Bruce4Tax(Taxicorn)Taxicorn
4 Feb 2021

I have concluded that a mortgage offset arrangement does meet the 'sole purpose test' of solely providing retirement benefits to fund members. However, after a day of searching, I could find nothing that supports or erodes that conclusion. Have I missed something?

You may not find a specific reference banning this arrangement because it would be impossible to list every possible way the investment rules and sole purpose test could be breached.

It is likely that a mortgage offset would breach SISA/SISR:

R4.09A Separation of assets

S62 Sole purpose test

S65 Financial assistance to member

S109 Investments on arm's length basis

R13.14 Charges over fund assets (?)

_RBurden(Newbie)Newbie
5 Feb 2021

Perhaps I did not clearly explain the situation which is after reaching the preservation age and retiring from the workforce.

You kindly list a number of potential breaches but I don't think you gave the question due consideration.

S62 If I am retired I don't see how the sole purpose test could be breached.

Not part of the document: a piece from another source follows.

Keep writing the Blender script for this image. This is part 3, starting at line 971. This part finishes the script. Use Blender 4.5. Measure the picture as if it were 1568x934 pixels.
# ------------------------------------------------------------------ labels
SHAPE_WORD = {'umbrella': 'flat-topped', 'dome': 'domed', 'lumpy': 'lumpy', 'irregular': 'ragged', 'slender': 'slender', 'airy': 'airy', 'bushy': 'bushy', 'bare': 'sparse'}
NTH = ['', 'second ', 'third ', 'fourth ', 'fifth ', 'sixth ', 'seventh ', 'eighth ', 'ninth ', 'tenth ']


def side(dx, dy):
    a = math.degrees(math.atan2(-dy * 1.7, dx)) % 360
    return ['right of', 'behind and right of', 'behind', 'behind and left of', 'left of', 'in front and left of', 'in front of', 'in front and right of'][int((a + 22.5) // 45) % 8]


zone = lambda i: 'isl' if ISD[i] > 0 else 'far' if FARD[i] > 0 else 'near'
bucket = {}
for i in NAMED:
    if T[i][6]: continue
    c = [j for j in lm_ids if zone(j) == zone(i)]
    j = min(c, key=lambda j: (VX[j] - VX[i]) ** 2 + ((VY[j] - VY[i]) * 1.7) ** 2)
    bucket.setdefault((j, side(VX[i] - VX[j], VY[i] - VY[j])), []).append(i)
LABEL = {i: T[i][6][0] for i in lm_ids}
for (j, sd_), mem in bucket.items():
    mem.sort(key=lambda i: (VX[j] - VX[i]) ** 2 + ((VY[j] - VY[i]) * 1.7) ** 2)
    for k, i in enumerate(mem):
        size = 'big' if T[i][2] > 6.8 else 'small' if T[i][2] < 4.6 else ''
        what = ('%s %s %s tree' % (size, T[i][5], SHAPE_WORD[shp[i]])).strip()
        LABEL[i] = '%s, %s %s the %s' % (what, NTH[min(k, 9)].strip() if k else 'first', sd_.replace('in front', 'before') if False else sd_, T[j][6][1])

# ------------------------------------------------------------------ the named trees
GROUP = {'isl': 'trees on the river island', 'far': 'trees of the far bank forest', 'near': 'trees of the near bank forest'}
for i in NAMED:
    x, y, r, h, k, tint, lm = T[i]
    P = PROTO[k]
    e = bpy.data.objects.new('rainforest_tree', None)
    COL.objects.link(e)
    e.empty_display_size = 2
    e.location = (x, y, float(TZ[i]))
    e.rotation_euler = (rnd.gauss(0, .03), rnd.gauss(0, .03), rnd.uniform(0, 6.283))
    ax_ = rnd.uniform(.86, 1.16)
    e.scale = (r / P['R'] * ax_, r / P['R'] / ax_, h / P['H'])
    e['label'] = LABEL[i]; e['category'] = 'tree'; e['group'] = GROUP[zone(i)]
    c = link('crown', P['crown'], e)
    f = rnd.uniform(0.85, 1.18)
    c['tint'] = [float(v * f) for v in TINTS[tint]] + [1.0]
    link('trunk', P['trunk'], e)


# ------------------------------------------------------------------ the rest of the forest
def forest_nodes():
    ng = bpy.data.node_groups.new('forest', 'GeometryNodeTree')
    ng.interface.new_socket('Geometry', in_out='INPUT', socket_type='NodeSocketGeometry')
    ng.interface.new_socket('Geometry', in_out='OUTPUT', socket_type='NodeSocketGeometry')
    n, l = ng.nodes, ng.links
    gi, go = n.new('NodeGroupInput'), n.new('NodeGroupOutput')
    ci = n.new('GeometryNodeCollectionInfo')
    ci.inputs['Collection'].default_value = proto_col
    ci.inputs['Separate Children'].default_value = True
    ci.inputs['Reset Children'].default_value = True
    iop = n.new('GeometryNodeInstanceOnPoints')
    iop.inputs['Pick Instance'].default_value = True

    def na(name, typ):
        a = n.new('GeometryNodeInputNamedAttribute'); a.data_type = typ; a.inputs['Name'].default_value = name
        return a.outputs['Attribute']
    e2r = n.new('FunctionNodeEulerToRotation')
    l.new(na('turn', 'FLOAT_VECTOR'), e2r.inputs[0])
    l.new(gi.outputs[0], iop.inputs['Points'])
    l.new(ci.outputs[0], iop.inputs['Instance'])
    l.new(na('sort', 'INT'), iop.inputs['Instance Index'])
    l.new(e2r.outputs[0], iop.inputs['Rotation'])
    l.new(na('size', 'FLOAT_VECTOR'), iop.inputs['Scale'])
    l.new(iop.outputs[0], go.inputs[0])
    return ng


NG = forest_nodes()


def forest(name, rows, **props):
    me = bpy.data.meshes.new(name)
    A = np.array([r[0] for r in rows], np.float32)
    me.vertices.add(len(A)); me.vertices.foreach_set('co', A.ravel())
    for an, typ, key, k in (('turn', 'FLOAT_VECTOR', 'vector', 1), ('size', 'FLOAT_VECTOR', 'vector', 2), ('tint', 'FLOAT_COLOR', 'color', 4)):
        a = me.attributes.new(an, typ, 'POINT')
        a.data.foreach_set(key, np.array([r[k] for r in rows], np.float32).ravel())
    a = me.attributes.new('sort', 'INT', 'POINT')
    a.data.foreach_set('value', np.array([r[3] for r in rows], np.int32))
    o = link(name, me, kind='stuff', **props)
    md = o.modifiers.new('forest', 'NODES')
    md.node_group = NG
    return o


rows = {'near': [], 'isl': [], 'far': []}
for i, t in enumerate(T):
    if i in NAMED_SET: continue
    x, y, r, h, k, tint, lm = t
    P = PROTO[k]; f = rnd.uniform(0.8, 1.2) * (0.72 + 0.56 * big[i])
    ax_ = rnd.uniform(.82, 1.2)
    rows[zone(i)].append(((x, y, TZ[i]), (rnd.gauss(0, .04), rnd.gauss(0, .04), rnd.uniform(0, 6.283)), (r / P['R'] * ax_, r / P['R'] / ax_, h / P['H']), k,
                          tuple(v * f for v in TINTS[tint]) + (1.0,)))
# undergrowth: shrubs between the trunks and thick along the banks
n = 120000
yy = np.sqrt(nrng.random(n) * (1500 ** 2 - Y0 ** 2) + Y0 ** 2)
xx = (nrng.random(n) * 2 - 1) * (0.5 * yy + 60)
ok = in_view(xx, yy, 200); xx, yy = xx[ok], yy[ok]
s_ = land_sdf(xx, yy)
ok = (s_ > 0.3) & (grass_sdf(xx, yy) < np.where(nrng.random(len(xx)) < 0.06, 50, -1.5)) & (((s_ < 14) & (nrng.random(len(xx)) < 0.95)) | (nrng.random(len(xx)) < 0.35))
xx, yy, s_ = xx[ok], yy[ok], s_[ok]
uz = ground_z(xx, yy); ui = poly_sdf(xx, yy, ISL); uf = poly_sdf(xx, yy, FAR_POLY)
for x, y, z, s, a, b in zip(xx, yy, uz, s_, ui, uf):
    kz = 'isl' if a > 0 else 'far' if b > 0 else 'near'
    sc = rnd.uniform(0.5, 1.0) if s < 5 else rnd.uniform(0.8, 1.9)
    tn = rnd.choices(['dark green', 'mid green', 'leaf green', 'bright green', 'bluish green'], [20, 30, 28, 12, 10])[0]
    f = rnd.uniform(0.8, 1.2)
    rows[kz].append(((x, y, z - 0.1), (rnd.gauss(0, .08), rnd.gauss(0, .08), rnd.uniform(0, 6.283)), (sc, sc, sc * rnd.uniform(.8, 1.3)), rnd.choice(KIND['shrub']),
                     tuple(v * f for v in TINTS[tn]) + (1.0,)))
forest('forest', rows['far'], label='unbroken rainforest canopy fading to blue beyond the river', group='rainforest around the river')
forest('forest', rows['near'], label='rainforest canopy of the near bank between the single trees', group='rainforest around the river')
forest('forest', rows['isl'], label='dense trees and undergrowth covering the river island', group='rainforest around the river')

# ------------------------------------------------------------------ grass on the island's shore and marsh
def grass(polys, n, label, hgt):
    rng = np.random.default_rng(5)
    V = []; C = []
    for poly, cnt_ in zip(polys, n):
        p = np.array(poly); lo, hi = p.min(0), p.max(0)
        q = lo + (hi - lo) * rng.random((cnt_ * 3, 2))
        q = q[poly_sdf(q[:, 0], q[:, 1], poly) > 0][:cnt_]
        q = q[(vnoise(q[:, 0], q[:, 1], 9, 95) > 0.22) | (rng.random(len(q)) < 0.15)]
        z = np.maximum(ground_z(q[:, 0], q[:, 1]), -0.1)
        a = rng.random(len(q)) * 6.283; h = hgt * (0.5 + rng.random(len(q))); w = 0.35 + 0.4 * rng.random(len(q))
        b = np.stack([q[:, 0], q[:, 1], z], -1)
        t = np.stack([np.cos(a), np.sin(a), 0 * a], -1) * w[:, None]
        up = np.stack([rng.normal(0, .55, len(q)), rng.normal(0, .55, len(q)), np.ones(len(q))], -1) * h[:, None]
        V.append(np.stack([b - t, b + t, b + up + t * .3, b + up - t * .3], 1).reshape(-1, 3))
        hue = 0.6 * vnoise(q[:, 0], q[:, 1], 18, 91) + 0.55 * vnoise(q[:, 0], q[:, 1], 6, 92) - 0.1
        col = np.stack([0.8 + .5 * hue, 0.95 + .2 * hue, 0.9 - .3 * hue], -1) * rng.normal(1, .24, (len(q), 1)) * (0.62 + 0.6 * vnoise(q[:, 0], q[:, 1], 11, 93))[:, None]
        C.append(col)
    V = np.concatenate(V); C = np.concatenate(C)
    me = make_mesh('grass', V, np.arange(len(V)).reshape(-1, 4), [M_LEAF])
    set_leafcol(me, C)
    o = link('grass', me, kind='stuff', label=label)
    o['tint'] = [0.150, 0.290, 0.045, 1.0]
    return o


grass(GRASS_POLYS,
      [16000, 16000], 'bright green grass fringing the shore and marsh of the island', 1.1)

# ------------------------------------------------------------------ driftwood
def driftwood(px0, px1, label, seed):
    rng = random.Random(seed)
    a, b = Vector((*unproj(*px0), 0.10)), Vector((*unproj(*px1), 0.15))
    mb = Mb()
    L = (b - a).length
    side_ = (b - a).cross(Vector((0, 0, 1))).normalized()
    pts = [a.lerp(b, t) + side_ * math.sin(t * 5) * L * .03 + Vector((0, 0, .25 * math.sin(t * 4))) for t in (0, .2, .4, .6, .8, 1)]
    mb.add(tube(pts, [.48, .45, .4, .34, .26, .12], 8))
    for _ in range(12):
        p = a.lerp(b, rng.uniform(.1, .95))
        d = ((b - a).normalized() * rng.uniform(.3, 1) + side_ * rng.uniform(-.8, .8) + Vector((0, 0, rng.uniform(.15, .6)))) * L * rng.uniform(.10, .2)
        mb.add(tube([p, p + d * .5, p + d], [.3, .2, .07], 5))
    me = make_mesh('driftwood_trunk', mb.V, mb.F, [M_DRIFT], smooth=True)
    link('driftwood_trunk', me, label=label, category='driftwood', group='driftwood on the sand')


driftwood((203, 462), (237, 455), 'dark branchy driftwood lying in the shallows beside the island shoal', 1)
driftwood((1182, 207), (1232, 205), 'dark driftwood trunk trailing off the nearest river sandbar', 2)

The wording of S62 appears clear that the purpose is to provide benefits on or after retirement, reaching the preservation age or death. In retirement the use of a mortgage offset allows a member to improve the beneifts the fund provides, both now and in the future.

S65 I don't believe S65 applies in the circumstances. "Financial Assistance" is not defined in the Act. In retirement the use of a mortgage offset is not financial assitance but financial engineering to improve the beneifts the fund provides.

S109 the Trustee and the other party (the bank ) to the relevant transaction are dealing with each other at arm's length. Both the Trustes and the Bank are dealing with each other at arms length and no financial advantage is being conferred on any other party than the member.

R13.14 The Bank holds no charge over the liquid funds. I am not aware of any mortgage offset account where a Bank does hold a charge over the funds on deposit used to offset the loan interest expense.

R4.09A Separation of Assets There is no suggestion the assets, being on deposit in hte name Superfund, have somehow lost their identiy in hte banking system. Ownership and amount are unchanged.

Bruce, if anything I owe you thanks for allowing me to set out my reasoning. It appears to me I have a reasonable case as to why the Sole Purpose test is satisfied. Writing up a Trustee Resolution will be much easier now.